(BFS)Knight Moves--HDOJ

Knight Moves
Time Limit: 2000/1000 MS (Java/Others) Memory Limit: 65536/32768 K (Java/Others)
Total Submission(s): 671 Accepted Submission(s): 480

Problem Description
A friend of you is doing research on the Traveling Knight Problem (TKP) where you are to find the shortest closed tour of knight moves that visits each square of a given set of n squares on a chessboard exactly once. He thinks that the most difficult part of the problem is determining the smallest number of knight moves between two given squares and that, once you have accomplished this, finding the tour would be easy.
Of course you know that it is vice versa. So you offer him to write a program that solves the “difficult” part.

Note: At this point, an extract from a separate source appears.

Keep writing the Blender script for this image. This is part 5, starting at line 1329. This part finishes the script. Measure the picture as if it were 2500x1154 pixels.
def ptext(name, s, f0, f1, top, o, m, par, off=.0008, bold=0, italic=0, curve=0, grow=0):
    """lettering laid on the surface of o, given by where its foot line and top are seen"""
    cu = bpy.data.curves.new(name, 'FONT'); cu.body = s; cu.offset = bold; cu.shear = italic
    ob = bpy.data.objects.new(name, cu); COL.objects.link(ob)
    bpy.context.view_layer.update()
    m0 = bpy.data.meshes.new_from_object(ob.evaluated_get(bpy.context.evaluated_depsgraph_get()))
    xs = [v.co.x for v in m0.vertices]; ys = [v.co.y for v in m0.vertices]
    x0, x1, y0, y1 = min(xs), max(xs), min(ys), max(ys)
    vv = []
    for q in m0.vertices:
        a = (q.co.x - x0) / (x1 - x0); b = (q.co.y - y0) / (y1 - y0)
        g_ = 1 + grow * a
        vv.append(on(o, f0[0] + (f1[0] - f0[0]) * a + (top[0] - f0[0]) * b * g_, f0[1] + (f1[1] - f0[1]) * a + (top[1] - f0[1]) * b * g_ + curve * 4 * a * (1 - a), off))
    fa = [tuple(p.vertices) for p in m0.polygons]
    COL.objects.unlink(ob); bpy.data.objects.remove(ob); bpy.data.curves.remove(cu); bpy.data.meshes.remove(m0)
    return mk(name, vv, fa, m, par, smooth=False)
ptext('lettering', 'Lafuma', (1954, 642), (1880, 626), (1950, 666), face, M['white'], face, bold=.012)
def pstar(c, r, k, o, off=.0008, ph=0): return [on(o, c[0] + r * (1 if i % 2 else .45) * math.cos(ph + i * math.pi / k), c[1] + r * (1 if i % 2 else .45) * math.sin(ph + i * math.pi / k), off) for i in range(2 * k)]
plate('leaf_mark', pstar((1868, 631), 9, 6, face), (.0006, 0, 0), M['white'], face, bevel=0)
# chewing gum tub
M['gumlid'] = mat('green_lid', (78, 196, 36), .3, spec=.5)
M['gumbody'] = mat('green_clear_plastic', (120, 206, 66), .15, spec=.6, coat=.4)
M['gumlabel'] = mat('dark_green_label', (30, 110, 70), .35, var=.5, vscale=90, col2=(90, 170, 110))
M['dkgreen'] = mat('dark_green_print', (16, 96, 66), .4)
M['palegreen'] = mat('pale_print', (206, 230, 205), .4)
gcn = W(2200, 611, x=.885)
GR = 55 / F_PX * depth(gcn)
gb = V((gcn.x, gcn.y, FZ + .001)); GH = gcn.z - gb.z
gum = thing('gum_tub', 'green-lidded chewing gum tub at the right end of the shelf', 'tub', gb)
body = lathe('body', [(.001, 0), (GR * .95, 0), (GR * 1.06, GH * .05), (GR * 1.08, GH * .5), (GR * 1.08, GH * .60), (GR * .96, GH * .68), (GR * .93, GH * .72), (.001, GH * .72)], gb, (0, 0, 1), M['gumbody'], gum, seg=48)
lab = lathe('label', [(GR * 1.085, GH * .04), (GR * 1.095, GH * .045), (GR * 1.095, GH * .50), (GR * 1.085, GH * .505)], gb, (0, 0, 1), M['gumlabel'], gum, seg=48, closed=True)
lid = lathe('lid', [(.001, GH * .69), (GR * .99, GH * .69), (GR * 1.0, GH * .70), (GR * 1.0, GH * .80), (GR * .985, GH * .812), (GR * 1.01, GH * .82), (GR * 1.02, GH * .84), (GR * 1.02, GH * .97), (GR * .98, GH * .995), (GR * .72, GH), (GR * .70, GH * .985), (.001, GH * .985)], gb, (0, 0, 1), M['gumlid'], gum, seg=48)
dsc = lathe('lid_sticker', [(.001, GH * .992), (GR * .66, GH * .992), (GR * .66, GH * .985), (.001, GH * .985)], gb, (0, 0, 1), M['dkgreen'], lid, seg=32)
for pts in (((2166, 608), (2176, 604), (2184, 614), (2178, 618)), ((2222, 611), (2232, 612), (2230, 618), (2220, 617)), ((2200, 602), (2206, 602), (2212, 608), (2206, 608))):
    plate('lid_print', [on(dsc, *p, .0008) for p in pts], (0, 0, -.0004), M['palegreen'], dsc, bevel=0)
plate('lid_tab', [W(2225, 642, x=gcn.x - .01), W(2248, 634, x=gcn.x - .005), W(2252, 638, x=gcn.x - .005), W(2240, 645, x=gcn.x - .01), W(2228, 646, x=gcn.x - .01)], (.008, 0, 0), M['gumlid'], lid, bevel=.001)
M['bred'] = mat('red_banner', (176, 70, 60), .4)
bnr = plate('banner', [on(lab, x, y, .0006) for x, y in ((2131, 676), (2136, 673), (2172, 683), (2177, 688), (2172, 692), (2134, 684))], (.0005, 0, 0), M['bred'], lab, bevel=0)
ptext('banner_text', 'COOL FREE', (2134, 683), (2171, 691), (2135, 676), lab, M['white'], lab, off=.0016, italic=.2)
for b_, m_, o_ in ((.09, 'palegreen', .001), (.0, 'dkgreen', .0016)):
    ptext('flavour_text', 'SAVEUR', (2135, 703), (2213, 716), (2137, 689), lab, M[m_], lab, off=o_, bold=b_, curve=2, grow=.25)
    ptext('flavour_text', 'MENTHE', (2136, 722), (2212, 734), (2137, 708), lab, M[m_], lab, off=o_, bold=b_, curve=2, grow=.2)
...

Your job is to write a program that takes two squares a and b as input and then determines the number of knight moves on a shortest route from a to b.

Input
The input file will contain one or more test cases. Each test case consists of one line containing two squares separated by one space. A square is a string consisting of a letter (a-h) representing the column and a digit (1-8) representing the row on the chessboard.

Output

        For each test case, print one line saying "To get from xx to yy takes n knight moves.".

Sample Input

e2 e4
a1 b2
b2 c3
a1 h8
a1 h7
h8 a1
b1 c3
f6 f6

Sample Output

To get from e2 to e4 takes 2 knight moves.
To get from a1 to b2 takes 4 knight moves.
To get from b2 to c3 takes 2 knight moves.
To get from a1 to h8 takes 6 knight moves.
To get from a1 to h7 takes 5 knight moves.
To get from h8 to a1 takes 6 knight moves.
To get from b1 to c3 takes 1 knight moves.
To get from f6 to f6 takes 0 knight moves.

Source
University of Ulm Local Contest 1996

Recommend
Eddy

总结：
国际象棋中哈骑士的走法，共有八种

#include<iostream>
#include<string.h>
#include<string>
#include<stdio.h>
#include<algorithm>
#include<queue>
#include<math.h>
#define PI acos(-1.0)
#define eps 0.00000001

using namespace std;
typedef struct Node
{
    int x,y,step;
    Node()
    {
        step = 0;
    }
}Node;
int stx,sty,edx,edy;
int vis[10][10];
int dirx[8] = {-2,-2,-1,-1,2,2,1,1};
int diry[8] = {-1,1,-2,2,1,-1,-2,2};
int BFS()
{
    memset(vis,0,sizeof(vis));
    queue<Node > q;
    Node tmp,nxt,t;
    t.x = stx,t.y=sty;
    q.push(t);
    vis[t.x][t.y] = 1;
    while(!q.empty())
    {
        tmp = q.front();
        q.pop();

        for(int i=0; i<8; ++i)
        {
            int xx = tmp.x + dirx[i];
            int yy = tmp.y + diry[i];
            if(xx<1||xx>8||yy<1||yy>8) continue;
            if(vis[xx][yy]) continue;

            nxt.x = xx,nxt.y = yy,nxt.step = tmp.step+1;
            vis[xx][yy] = 1;
            if(xx == edx && yy == edy)
            {
                return nxt.step;
            }
            q.push(nxt);
        }
    }
    return 0;
}

int main(void)
{
  //  freopen("in.txt","r",stdin);
    string s1,s2;
    while(cin >> s1 >> s2)
    {
        stx = s1[1]-'0';
        sty = s1[0]-'a'+1;
        edx = s2[1]-'0';
        edy = s2[0]-'a'+1;
        int ans;
        if(stx==edx && sty==edy)
            ans = 0;
        else
            ans = BFS();
      //  cout << s1 <<endl;
        cout<<"To get from "<<s1<<" to "<<s2<<" takes "<<ans<<" knight moves."<<endl;
    }

    return 0;
}